** Start **

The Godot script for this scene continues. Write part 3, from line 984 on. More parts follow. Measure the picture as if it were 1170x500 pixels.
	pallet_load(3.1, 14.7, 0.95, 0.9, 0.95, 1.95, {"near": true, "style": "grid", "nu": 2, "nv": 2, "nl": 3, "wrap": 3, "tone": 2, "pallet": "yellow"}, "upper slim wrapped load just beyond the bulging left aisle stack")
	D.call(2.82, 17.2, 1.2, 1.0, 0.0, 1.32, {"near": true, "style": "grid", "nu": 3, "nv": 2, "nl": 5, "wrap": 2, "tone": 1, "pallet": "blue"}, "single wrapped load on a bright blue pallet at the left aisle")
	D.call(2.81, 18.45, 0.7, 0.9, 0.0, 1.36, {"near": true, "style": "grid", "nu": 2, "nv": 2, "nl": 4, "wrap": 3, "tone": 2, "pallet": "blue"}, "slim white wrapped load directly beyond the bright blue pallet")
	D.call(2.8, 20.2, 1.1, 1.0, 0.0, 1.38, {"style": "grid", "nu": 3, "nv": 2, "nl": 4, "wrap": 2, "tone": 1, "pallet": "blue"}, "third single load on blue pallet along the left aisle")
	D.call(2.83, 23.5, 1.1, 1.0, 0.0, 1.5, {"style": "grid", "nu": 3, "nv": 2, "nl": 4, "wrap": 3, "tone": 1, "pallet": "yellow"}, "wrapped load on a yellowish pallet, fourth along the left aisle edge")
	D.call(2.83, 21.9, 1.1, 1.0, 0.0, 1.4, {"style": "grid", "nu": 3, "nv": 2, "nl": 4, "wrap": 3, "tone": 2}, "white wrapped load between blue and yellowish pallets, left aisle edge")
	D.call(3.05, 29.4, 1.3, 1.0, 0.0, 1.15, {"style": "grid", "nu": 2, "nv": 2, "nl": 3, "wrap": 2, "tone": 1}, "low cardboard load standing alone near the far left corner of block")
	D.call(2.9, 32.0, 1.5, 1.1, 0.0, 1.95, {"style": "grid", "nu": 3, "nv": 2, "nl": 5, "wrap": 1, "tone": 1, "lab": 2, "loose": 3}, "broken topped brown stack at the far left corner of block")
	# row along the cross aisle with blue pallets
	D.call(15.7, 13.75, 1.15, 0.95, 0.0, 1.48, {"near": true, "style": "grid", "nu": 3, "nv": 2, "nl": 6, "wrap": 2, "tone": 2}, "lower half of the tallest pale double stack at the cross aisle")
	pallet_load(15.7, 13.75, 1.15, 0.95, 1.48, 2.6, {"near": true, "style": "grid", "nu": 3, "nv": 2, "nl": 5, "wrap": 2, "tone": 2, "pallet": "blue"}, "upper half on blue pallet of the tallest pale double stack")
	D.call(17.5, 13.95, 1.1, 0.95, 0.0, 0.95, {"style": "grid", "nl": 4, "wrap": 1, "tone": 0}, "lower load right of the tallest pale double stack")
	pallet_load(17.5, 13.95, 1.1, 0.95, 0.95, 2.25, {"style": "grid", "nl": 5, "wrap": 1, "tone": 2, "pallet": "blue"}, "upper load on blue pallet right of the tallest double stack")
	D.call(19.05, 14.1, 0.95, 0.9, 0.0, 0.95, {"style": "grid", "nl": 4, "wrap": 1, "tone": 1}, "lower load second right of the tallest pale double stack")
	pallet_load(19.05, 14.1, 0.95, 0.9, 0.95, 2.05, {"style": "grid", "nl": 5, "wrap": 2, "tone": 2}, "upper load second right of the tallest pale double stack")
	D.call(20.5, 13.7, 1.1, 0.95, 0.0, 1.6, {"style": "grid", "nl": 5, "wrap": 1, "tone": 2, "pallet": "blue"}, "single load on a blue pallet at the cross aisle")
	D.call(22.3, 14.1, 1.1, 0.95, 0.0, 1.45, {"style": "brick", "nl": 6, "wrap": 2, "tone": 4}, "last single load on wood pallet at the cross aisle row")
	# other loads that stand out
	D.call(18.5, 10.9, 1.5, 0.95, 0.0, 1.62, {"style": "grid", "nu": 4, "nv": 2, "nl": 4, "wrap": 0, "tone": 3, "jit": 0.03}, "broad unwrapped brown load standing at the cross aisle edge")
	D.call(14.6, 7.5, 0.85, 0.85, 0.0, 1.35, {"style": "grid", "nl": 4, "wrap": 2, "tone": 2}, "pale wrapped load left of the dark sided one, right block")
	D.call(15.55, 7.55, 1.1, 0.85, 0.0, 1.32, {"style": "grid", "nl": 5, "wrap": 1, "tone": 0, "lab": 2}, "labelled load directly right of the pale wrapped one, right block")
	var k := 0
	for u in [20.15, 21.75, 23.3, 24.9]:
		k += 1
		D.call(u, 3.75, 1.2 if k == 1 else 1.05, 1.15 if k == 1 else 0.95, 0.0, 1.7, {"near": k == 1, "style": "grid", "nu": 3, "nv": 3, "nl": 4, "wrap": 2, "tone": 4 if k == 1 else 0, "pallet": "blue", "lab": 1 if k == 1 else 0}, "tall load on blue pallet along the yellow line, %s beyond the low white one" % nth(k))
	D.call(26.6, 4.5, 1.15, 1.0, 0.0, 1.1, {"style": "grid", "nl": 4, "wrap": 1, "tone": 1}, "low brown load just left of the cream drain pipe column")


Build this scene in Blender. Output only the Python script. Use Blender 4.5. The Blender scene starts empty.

** End **

__WHAT THIS TASK INVOLVES__: Above are some records. Print them all exactly.

__ANSWER TO THE TASK__:
The Godot script for this scene continues. Write part 3, from line 984 on. More parts follow. Measure the picture as if it were 1170x500 pixels.
	pallet_load(3.1, 14.7, 0.95, 0.9, 0.95, 1.95, {"near": true, "style": "grid", "nu": 2, "nv": 2, "nl": 3, "wrap": 3, "tone": 2, "pallet": "yellow"}, "upper slim wrapped load just beyond the bulging left aisle stack")
	D.call(2.82, 17.2, 1.2, 1.0, 0.0, 1.32, {"near": true, "style": "grid", "nu": 3, "nv": 2, "nl": 5, "wrap": 2, "tone": 1, "pallet": "blue"}, "single wrapped load on a bright blue pallet at the left aisle")
	D.call(2.81, 18.45, 0.7, 0.9, 0.0, 1.36, {"near": true, "style": "grid", "nu": 2, "nv": 2, "nl": 4, "wrap": 3, "tone": 2, "pallet": "blue"}, "slim white wrapped load directly beyond the bright blue pallet")
	D.call(2.8, 20.2, 1.1, 1.0, 0.0, 1.38, {"style": "grid", "nu": 3, "nv": 2, "nl": 4, "wrap": 2, "tone": 1, "pallet": "blue"}, "third single load on blue pallet along the left aisle")
	D.call(2.83, 23.5, 1.1, 1.0, 0.0, 1.5, {"style": "grid", "nu": 3, "nv": 2, "nl": 4, "wrap": 3, "tone": 1, "pallet": "yellow"}, "wrapped load on a yellowish pallet, fourth along the left aisle edge")
	D.call(2.83, 21.9, 1.1, 1.0, 0.0, 1.4, {"style": "grid", "nu": 3, "nv": 2, "nl": 4, "wrap": 3, "tone": 2}, "white wrapped load between blue and yellowish pallets, left aisle edge")
	D.call(3.05, 29.4, 1.3, 1.0, 0.0, 1.15, {"style": "grid", "nu": 2, "nv": 2, "nl": 3, "wrap": 2, "tone": 1}, "low cardboard load standing alone near the far left corner of block")
	D.call(2.9, 32.0, 1.5, 1.1, 0.0, 1.95, {"style": "grid", "nu": 3, "nv": 2, "nl": 5, "wrap": 1, "tone": 1, "lab": 2, "loose": 3}, "broken topped brown stack at the far left corner of block")
	# row along the cross aisle with blue pallets
	D.call(15.7, 13.75, 1.15, 0.95, 0.0, 1.48, {"near": true, "style": "grid", "nu": 3, "nv": 2, "nl": 6, "wrap": 2, "tone": 2}, "lower half of the tallest pale double stack at the cross aisle")
	pallet_load(15.7, 13.75, 1.15, 0.95, 1.48, 2.6, {"near": true, "style": "grid", "nu": 3, "nv": 2, "nl": 5, "wrap": 2, "tone": 2, "pallet": "blue"}, "upper half on blue pallet of the tallest pale double stack")
	D.call(17.5, 13.95, 1.1, 0.95, 0.0, 0.95, {"style": "grid", "nl": 4, "wrap": 1, "tone": 0}, "lower load right of the tallest pale double stack")
	pallet_load(17.5, 13.95, 1.1, 0.95, 0.95, 2.25, {"style": "grid", "nl": 5, "wrap": 1, "tone": 2, "pallet": "blue"}, "upper load on blue pallet right of the tallest double stack")
	D.call(19.05, 14.1, 0.95, 0.9, 0.0, 0.95, {"style": "grid", "nl": 4, "wrap": 1, "tone": 1}, "lower load second right of the tallest pale double stack")
	pallet_load(19.05, 14.1, 0.95, 0.9, 0.95, 2.05, {"style": "grid", "nl": 5, "wrap": 2, "tone": 2}, "upper load second right of the tallest pale double stack")
	D.call(20.5, 13.7, 1.1, 0.95, 0.0, 1.6, {"style": "grid", "nl": 5, "wrap": 1, "tone": 2, "pallet": "blue"}, "single load on a blue pallet at the cross aisle")
	D.call(22.3, 14.1, 1.1, 0.95, 0.0, 1.45, {"style": "brick", "nl": 6, "wrap": 2, "tone": 4}, "last single load on wood pallet at the cross aisle row")
	# other loads that stand out
	D.call(18.5, 10.9, 1.5, 0.95, 0.0, 1.62, {"style": "grid", "nu": 4, "nv": 2, "nl": 4, "wrap": 0, "tone": 3, "jit": 0.03}, "broad unwrapped brown load standing at the cross aisle edge")
	D.call(14.6, 7.5, 0.85, 0.85, 0.0, 1.35, {"style": "grid", "nl": 4, "wrap": 2, "tone": 2}, "pale wrapped load left of the dark sided one, right block")
	D.call(15.55, 7.55, 1.1, 0.85, 0.0, 1.32, {"style": "grid", "nl": 5, "wrap": 1, "tone": 0, "lab": 2}, "labelled load directly right of the pale wrapped one, right block")
	var k := 0
	for u in [20.15, 21.75, 23.3, 24.9]:
		k += 1
		D.call(u, 3.75, 1.2 if k == 1 else 1.05, 1.15 if k == 1 else 0.95, 0.0, 1.7, {"near": k == 1, "style": "grid", "nu": 3, "nv": 3, "nl": 4, "wrap": 2, "tone": 4 if k == 1 else 0, "pallet": "blue", "lab": 1 if k == 1 else 0}, "tall load on blue pallet along the yellow line, %s beyond the low white one" % nth(k))
	D.call(26.6, 4.5, 1.15, 1.0, 0.0, 1.1, {"style": "grid", "nl": 4, "wrap": 1, "tone": 1}, "low brown load just left of the cream drain pipe column")


Build this scene in Blender. Output only the Python script. Use Blender 4.5. The Blender scene starts empty.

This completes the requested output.